● **WHAT TO PRODUCE**
Give an exact copy of every line, leaving images out.

———

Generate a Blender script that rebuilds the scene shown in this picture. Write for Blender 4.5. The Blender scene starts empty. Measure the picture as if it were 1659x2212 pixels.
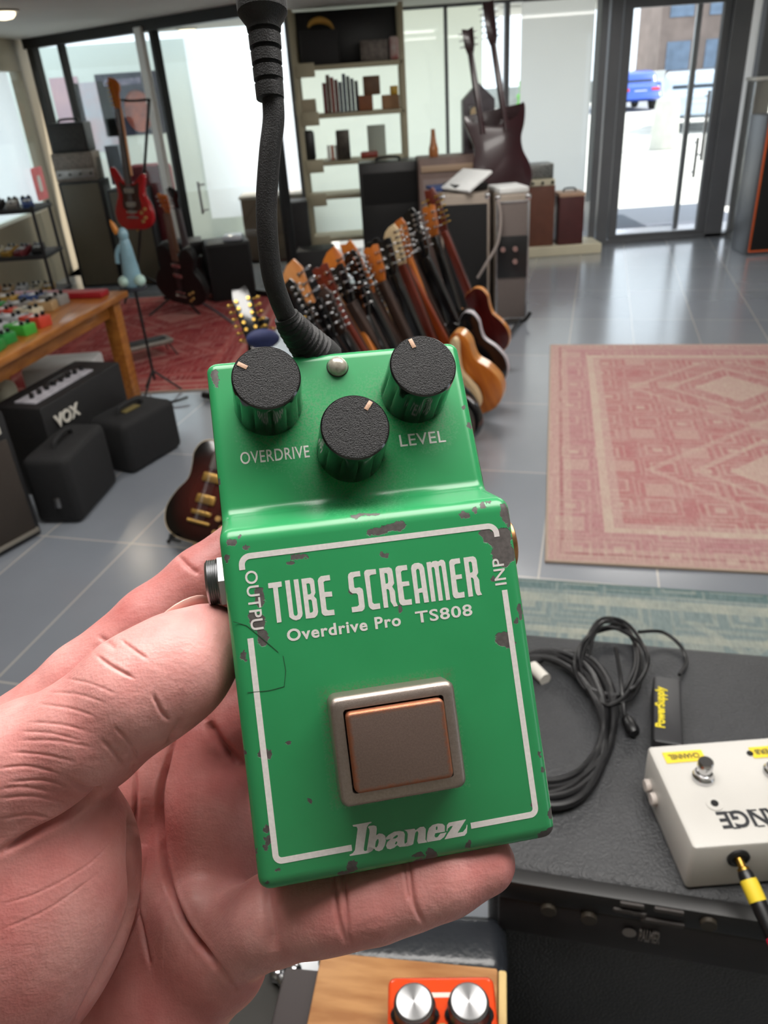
import bpy, bmesh, math, random
import numpy as np
from mathutils import Vector, Matrix, Euler
random.seed(7)
SC = bpy.context.scene
COL = SC.collection

# ------------------------------------------------------------------ camera
FPX, CXP, CYP, CAMH = 1661.0, 829.5, 1106.0, 1.70
_d = Vector((211.0, 2965.0, FPX)).normalized()          # straight down, in camera axes (x right, y down, z forward)
_up = -_d
_Y = (Vector((0, 0, 1)) - Vector((0, 0, 1)).dot(_d) * _d).normalized()
_X = _Y.cross(_up)
CM = Matrix((_X, _Y, _up))                              # camera axes -> world
CPOS = Vector((0, 0, CAMH))
cam_data = bpy.data.cameras.new('camera')
cam = bpy.data.objects.new('camera', cam_data)
COL.objects.link(cam)
cam_data.sensor_fit = 'VERTICAL'
cam_data.sensor_height = 36.0
cam_data.sensor_width = 27.0
cam_data.lens = FPX / 2212.0 * 36.0
cam_data.clip_start = 0.01
cam_data.clip_end = 300
cr, cu, cb = CM @ Vector((1, 0, 0)), CM @ Vector((0, -1, 0)), CM @ Vector((0, 0, -1))
mw = Matrix.Identity(4)
for i in range(3):
    mw[i][0], mw[i][1], mw[i][2], mw[i][3] = cr[i], cu[i], cb[i], CPOS[i]
cam.matrix_world = mw
cam_data.dof.use_dof = True
cam_data.dof.focus_distance = 0.186
cam_data.dof.aperture_fstop = 32.0
SC.camera = cam

# ------------------------------------------------------------------ light
SC.view_settings.view_transform = 'Standard'
SC.view_settings.look = 'None'
SC.view_settings.gamma = 1.0
SC.view_settings.exposure = 0.45
SC.view_settings.use_curve_mapping = False
W = bpy.data.worlds.new('daylight')
SC.world = W
W.use_nodes = True
_n = W.node_tree.nodes
_bg = _n['Background']
_bg.inputs['Color'].default_value = (0.80, 0.90, 1.0, 1)
_bg.inputs['Strength'].default_value = 1.7

def lamp(name, kind, loc, energy, color=(1, 1, 1), size=0.3, size_y=None, rot=(0, 0, 0), parent=None):
    l = bpy.data.lights.new(name, kind)
    l.energy = energy
    l.color = color
    if kind == 'AREA':
        l.shape = 'RECTANGLE' if size_y else 'DISK'
        l.size = size
        if size_y:
            l.size_y = size_y
    elif kind == 'SUN':
        l.angle = math.radians(size)
    o = bpy.data.objects.new(name, l)
    COL.objects.link(o)
    o.location = loc
    o.rotation_euler = rot
    if parent:
        o.parent = parent
    return o

lamp('sun', 'SUN', (6, 20, 12), 5.0, (1.0, 0.96, 0.9), 0.6, rot=(math.radians(-9), math.radians(38), 0))

# ------------------------------------------------------------------ helpers
def ray(px, py):
    return CM @ Vector(((px - CXP) / FPX, (py - CYP) / FPX, 1.0))
def at_z(px, py, z=0.0):                                # where the line of sight through a pixel meets a level
    r = ray(px, py)
    return CPOS + r * ((z - CAMH) / r.z)
def at_y(px, py, y):                                    # ... meets a depth into the room
    r = ray(px, py)
    return CPOS + r * (y / r.y)
def at_d(px, py, mm):                                   # ... at a camera depth in millimetres
    return CPOS + ray(px, py) * (mm / 1000.0)

def lin(c):
    return c / 12.92 if c <= 0.04045 else ((c + 0.055) / 1.055) ** 2.4
def rgb(r, g, b):
    return (lin(r / 255), lin(g / 255), lin(b / 255), 1)

MATS = {}
def mat(name, col, rough=0.5, metal=0.0, var=0.0, vscale=8.0, col2=None, bump=0.0, bscale=60.0, spec=0.5, coat=0.0, stretch=None, obj=True):
    """procedural principled material: colour broken up by noise, optional fine bump"""
    if name in MATS:
        return MATS[name]
    m = bpy.data.materials.new(name)
    m.use_nodes = True
    nt = m.node_tree
    N, L = nt.nodes, nt.links
    P = N['Principled BSDF']
    P.inputs['Base Color'].default_value = col
    P.inputs['Roughness'].default_value = rough
    P.inputs['Metallic'].default_value = metal
    P.inputs['Specular IOR Level'].default_value = spec
    P.inputs['Coat Weight'].default_value = coat
    P.inputs['Coat Roughness'].default_value = 0.08
    tc = N.new('ShaderNodeTexCoord')
    mp = N.new('ShaderNodeMapping')
    L.new(tc.outputs['Object'], mp.inputs['Vector'])
    if stretch:
        mp.inputs['Scale'].default_value = stretch
    if var > 0 or col2:
        nz = N.new('ShaderNodeTexNoise')
        nz.inputs['Scale'].default_value = vscale
        nz.inputs['Detail'].default_value = 4
        L.new(mp.outputs['Vector'], nz.inputs['Vector'])
        mx = N.new('ShaderNodeMixRGB')
        c2 = col2 or tuple([c * (1 - var) for c in col[:3]] + [1])
        mx.inputs['Color1'].default_value = col
        mx.inputs['Color2'].default_value = c2
        rp = N.new('ShaderNodeValToRGB')
        rp.color_ramp.elements[0].position = 0.35
        rp.color_ramp.elements[1].position = 0.65
        L.new(nz.outputs['Fac'], rp.inputs['Fac'])
        L.new(rp.outputs['Color'], mx.inputs['Fac'])
        L.new(mx.outputs['Color'], P.inputs['Base Color'])
    if bump > 0:
        nb = N.new('ShaderNodeTexNoise')
        nb.inputs['Scale'].default_value = bscale
        nb.inputs['Detail'].default_value = 3
        L.new(mp.outputs['Vector'], nb.inputs['Vector'])
        b = N.new('ShaderNodeBump')
        b.inputs['Strength'].default_value = bump
        b.inputs['Distance'].default_value = 0.002
        L.new(nb.outputs['Fac'], b.inputs['Height'])
        L.new(b.outputs['Normal'], P.inputs['Normal'])
    MATS[name] = m
    return m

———

● **RESPONSE TO THE EXERCISE**
Generate a Blender script that rebuilds the scene shown in this picture. Write for Blender 4.5. The Blender scene starts empty. Measure the picture as if it were 1659x2212 pixels.
import bpy, bmesh, math, random
import numpy as np
from mathutils import Vector, Matrix, Euler
random.seed(7)
SC = bpy.context.scene
COL = SC.collection

# ------------------------------------------------------------------ camera
FPX, CXP, CYP, CAMH = 1661.0, 829.5, 1106.0, 1.70
_d = Vector((211.0, 2965.0, FPX)).normalized()          # straight down, in camera axes (x right, y down, z forward)
_up = -_d
_Y = (Vector((0, 0, 1)) - Vector((0, 0, 1)).dot(_d) * _d).normalized()
_X = _Y.cross(_up)
CM = Matrix((_X, _Y, _up))                              # camera axes -> world
CPOS = Vector((0, 0, CAMH))
cam_data = bpy.data.cameras.new('camera')
cam = bpy.data.objects.new('camera', cam_data)
COL.objects.link(cam)
cam_data.sensor_fit = 'VERTICAL'
cam_data.sensor_height = 36.0
cam_data.sensor_width = 27.0
cam_data.lens = FPX / 2212.0 * 36.0
cam_data.clip_start = 0.01
cam_data.clip_end = 300
cr, cu, cb = CM @ Vector((1, 0, 0)), CM @ Vector((0, -1, 0)), CM @ Vector((0, 0, -1))
mw = Matrix.Identity(4)
for i in range(3):
    mw[i][0], mw[i][1], mw[i][2], mw[i][3] = cr[i], cu[i], cb[i], CPOS[i]
cam.matrix_world = mw
cam_data.dof.use_dof = True
cam_data.dof.focus_distance = 0.186
cam_data.dof.aperture_fstop = 32.0
SC.camera = cam

# ------------------------------------------------------------------ light
SC.view_settings.view_transform = 'Standard'
SC.view_settings.look = 'None'
SC.view_settings.gamma = 1.0
SC.view_settings.exposure = 0.45
SC.view_settings.use_curve_mapping = False
W = bpy.data.worlds.new('daylight')
SC.world = W
W.use_nodes = True
_n = W.node_tree.nodes
_bg = _n['Background']
_bg.inputs['Color'].default_value = (0.80, 0.90, 1.0, 1)
_bg.inputs['Strength'].default_value = 1.7

def lamp(name, kind, loc, energy, color=(1, 1, 1), size=0.3, size_y=None, rot=(0, 0, 0), parent=None):
    l = bpy.data.lights.new(name, kind)
    l.energy = energy
    l.color = color
    if kind == 'AREA':
        l.shape = 'RECTANGLE' if size_y else 'DISK'
        l.size = size
        if size_y:
            l.size_y = size_y
    elif kind == 'SUN':
        l.angle = math.radians(size)
    o = bpy.data.objects.new(name, l)
    COL.objects.link(o)
    o.location = loc
    o.rotation_euler = rot
    if parent:
        o.parent = parent
    return o

lamp('sun', 'SUN', (6, 20, 12), 5.0, (1.0, 0.96, 0.9), 0.6, rot=(math.radians(-9), math.radians(38), 0))

# ------------------------------------------------------------------ helpers
def ray(px, py):
    return CM @ Vector(((px - CXP) / FPX, (py - CYP) / FPX, 1.0))
def at_z(px, py, z=0.0):                                # where the line of sight through a pixel meets a level
    r = ray(px, py)
    return CPOS + r * ((z - CAMH) / r.z)
def at_y(px, py, y):                                    # ... meets a depth into the room
    r = ray(px, py)
    return CPOS + r * (y / r.y)
def at_d(px, py, mm):                                   # ... at a camera depth in millimetres
    return CPOS + ray(px, py) * (mm / 1000.0)

def lin(c):
    return c / 12.92 if c <= 0.04045 else ((c + 0.055) / 1.055) ** 2.4
def rgb(r, g, b):
    return (lin(r / 255), lin(g / 255), lin(b / 255), 1)

MATS = {}
def mat(name, col, rough=0.5, metal=0.0, var=0.0, vscale=8.0, col2=None, bump=0.0, bscale=60.0, spec=0.5, coat=0.0, stretch=None, obj=True):
    """procedural principled material: colour broken up by noise, optional fine bump"""
    if name in MATS:
        return MATS[name]
    m = bpy.data.materials.new(name)
    m.use_nodes = True
    nt = m.node_tree
    N, L = nt.nodes, nt.links
    P = N['Principled BSDF']
    P.inputs['Base Color'].default_value = col
    P.inputs['Roughness'].default_value = rough
    P.inputs['Metallic'].default_value = metal
    P.inputs['Specular IOR Level'].default_value = spec
    P.inputs['Coat Weight'].default_value = coat
    P.inputs['Coat Roughness'].default_value = 0.08
    tc = N.new('ShaderNodeTexCoord')
    mp = N.new('ShaderNodeMapping')
    L.new(tc.outputs['Object'], mp.inputs['Vector'])
    if stretch:
        mp.inputs['Scale'].default_value = stretch
    if var > 0 or col2:
        nz = N.new('ShaderNodeTexNoise')
        nz.inputs['Scale'].default_value = vscale
        nz.inputs['Detail'].default_value = 4
        L.new(mp.outputs['Vector'], nz.inputs['Vector'])
        mx = N.new('ShaderNodeMixRGB')
        c2 = col2 or tuple([c * (1 - var) for c in col[:3]] + [1])
        mx.inputs['Color1'].default_value = col
        mx.inputs['Color2'].default_value = c2
        rp = N.new('ShaderNodeValToRGB')
        rp.color_ramp.elements[0].position = 0.35
        rp.color_ramp.elements[1].position = 0.65
        L.new(nz.outputs['Fac'], rp.inputs['Fac'])
        L.new(rp.outputs['Color'], mx.inputs['Fac'])
        L.new(mx.outputs['Color'], P.inputs['Base Color'])
    if bump > 0:
        nb = N.new('ShaderNodeTexNoise')
        nb.inputs['Scale'].default_value = bscale
        nb.inputs['Detail'].default_value = 3
        L.new(mp.outputs['Vector'], nb.inputs['Vector'])
        b = N.new('ShaderNodeBump')
        b.inputs['Strength'].default_value = bump
        b.inputs['Distance'].default_value = 0.002
        L.new(nb.outputs['Fac'], b.inputs['Height'])
        L.new(b.outputs['Normal'], P.inputs['Normal'])
    MATS[name] = m
    return m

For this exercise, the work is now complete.